隐私、投票与群体智慧

Privacy, Voting, and the Wisdom of Crowds

Operations Research · 2026
被引 0
人大 AFT50UTD24ABS 4*

中文导读

研究隐私担忧如何破坏群体智慧:当专家担心真实报告会招致报复时,增加专家人数反而可能降低信息聚合效果,而结合随机化回答与准确性奖励的机制能恢复诚实投票。

Abstract

When Privacy Concerns Undermine the Wisdom of Crowds Organizations often rely on committees, internal experts, and employee reports to make high-stakes decisions. But experts may withhold or distort private information when truthful reporting could expose them to retaliation or other personal costs. In “Privacy, Voting, and the Wisdom of Crowds,” accepted at Operations Research, Ekaterina Astashkina, Ruslan Momot, and Marat Salikhov study how privacy concerns affect collective decision making.
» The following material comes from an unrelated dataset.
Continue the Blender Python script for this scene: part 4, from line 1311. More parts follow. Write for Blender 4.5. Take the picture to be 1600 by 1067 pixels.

The paper shows that privacy concerns can break the usual wisdom-of-crowds logic: adding more experts may eventually reduce, rather than improve, information aggregation because each expert becomes less pivotal and more tempted to hide their signal. The authors characterize mechanisms that combine randomized response—garbling votes to provide plausible deniability—with accuracy-based rewards. These tools can restore truthful voting and, under appropriate conditions, allow organizations to recover near-perfect learning from expert groups.